Named after a mineralogist, Herbertsmithite was proposed to be a quantum spin liquid by Daniel Nocera and Young Lee of the Massachusetts Institute of Technology (MIT) in 2007. Herbertsmithite has a peculiar crystal structure in which its copper atoms lie at the corners of triangles with interactions that favor having the up-down alignment pattern of electronic spins on each corner. However, while electrons on two of the corners of a triangle can align, one up and one down, their alignment produces a quandary for the electron on the third corner, which cannot align with both.
“The electronic spin on the third copper atom essentially doesn’t know what to do with itself,” says Collin Broholm, a physicist at NIST and Johns Hopkins University, who was also part of the team that previously characterized a different material with a spin-liquid-like state. “The locations of copper atoms in Herbertsmithite suggest the material might not be able to order itself magnetically, which is interesting because it is so unusual. But testing the hypothesis of a quantum spin liquid required the right instrument and very pure crystals of Herbertsmithite, and until recently, we had neither.”

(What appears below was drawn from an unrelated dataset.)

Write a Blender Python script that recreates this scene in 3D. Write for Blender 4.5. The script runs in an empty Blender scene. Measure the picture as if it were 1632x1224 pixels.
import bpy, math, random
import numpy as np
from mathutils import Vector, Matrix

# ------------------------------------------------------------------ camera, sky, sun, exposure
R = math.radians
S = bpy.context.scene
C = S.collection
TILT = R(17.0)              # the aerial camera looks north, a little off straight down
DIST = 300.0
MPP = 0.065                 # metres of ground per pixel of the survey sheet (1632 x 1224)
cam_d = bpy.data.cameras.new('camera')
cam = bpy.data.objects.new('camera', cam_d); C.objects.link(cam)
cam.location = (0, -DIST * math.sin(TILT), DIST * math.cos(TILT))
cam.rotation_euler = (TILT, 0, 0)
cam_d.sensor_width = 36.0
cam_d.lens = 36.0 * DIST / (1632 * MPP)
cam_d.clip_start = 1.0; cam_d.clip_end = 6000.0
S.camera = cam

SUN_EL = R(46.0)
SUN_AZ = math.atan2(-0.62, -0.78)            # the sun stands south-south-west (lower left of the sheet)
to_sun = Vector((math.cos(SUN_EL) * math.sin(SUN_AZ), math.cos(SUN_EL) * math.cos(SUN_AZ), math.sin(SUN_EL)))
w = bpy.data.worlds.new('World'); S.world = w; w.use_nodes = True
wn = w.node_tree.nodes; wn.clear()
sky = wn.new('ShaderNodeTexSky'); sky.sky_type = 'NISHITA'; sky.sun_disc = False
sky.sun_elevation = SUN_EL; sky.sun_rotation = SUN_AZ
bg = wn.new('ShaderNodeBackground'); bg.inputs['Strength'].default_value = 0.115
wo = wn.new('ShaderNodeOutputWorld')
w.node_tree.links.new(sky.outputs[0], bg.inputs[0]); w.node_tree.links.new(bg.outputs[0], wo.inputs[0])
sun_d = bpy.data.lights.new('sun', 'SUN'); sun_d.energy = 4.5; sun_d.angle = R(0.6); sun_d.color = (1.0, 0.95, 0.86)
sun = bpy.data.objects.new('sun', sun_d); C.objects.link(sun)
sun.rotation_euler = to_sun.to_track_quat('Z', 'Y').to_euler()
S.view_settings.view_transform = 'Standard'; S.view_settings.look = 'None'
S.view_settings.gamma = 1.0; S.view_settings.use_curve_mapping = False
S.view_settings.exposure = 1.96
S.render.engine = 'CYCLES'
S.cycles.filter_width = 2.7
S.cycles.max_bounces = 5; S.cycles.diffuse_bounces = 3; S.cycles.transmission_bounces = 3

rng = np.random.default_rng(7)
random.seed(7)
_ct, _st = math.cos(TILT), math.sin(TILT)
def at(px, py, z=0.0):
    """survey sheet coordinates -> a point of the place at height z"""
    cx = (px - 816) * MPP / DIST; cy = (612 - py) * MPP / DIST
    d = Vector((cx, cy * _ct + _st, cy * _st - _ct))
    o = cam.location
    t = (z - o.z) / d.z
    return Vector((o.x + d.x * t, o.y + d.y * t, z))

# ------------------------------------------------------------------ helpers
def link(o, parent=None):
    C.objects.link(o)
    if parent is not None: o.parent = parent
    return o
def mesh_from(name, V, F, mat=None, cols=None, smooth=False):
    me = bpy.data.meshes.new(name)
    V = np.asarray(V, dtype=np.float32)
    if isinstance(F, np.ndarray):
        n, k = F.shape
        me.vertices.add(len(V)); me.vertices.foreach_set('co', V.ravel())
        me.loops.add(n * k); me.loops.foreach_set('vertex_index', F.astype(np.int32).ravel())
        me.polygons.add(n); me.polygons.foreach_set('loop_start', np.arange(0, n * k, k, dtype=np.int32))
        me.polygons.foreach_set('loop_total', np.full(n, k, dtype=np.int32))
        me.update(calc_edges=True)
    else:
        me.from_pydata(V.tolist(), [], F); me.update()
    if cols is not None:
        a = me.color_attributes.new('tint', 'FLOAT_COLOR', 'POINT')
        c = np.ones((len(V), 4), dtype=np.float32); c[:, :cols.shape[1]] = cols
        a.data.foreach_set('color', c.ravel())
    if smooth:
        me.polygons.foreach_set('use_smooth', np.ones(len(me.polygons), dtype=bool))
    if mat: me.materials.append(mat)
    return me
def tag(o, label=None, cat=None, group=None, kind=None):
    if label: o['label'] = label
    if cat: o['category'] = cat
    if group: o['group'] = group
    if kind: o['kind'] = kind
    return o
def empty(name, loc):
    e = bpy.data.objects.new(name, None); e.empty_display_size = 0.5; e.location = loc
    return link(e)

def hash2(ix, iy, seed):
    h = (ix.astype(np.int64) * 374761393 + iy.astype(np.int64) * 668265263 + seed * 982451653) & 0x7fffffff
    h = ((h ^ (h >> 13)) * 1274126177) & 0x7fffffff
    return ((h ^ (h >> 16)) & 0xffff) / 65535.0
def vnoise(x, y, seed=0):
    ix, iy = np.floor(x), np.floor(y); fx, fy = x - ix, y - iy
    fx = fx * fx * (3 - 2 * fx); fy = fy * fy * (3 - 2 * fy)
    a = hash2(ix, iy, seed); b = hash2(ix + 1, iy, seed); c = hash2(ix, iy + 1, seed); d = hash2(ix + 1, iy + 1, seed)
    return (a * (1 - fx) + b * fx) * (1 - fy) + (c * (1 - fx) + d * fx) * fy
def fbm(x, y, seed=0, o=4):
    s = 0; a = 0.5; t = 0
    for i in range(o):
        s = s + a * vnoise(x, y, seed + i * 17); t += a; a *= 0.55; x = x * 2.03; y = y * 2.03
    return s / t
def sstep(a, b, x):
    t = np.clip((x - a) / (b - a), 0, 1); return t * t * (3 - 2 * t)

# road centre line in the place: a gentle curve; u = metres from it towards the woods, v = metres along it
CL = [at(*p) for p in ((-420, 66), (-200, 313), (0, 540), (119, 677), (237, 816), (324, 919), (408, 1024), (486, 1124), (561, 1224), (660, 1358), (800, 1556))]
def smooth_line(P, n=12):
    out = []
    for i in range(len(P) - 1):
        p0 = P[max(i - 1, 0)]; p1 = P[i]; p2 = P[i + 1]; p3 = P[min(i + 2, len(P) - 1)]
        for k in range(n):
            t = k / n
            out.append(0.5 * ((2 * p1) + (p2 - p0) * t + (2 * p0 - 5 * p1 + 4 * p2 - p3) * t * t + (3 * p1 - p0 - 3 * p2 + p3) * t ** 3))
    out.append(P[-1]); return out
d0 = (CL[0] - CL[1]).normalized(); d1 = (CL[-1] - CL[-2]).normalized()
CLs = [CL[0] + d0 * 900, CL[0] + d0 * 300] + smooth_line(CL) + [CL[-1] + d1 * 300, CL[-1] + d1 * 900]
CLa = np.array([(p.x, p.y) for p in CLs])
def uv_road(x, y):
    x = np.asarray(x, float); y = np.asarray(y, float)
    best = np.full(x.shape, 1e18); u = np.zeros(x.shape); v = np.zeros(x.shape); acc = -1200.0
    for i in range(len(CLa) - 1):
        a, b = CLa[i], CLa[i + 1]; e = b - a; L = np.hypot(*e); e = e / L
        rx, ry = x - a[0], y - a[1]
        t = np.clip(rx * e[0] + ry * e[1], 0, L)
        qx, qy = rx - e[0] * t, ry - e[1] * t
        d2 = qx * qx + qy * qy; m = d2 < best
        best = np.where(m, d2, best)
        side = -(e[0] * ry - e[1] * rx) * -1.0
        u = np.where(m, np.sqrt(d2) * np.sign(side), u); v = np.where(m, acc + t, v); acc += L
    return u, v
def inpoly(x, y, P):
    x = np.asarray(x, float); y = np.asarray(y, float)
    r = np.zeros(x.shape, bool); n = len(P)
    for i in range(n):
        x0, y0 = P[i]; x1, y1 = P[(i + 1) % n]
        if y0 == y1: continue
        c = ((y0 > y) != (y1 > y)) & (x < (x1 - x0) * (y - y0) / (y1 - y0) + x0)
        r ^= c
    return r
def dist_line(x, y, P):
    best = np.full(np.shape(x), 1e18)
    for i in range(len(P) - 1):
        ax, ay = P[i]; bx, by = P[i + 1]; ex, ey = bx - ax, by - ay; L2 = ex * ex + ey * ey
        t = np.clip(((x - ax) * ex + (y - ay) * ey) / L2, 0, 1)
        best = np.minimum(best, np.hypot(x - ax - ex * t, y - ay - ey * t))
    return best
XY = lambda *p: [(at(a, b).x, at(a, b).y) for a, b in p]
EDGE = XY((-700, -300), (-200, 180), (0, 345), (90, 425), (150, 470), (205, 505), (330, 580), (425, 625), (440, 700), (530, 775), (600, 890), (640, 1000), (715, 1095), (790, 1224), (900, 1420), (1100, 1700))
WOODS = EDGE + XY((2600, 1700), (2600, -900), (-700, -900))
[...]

The MIT group provided the crystals after managing to grow them artificially in their laboratory, a painstaking process that took years. To determine the behaviors of the electronic spins in the crystals’ copper atoms, the team used the Multi-Axis Crystal Spectrometer (MACS) at the NIST Center for Neutron Research. MACS, which scatters a beam of neutrons off a sample of material, showed that Herbertsmithite scattered neutrons in a highly unusual way: Instead of all the scattered neutrons possessing identical energies at a given momentum, as they do with most magnetic materials, the neutrons had a wide spectrum of energies. This is hard evidence that Herbertsmithite indeed has spin-liquid properties.
The apparent simplicity of Herbertsmithite belies the complexity of the spin liquid state that it apparently supports, Broholm says, which could make it useful someday.
“The structural simplicity of Herbertsmithite is valuable if we are to put the quantum spin liquid to use—as proposed for information processing, for example,” he says. “Complex chemistry usually brings disorder, but this material is relatively simple, so it realizes the quantum spin liquid with higher fidelity.”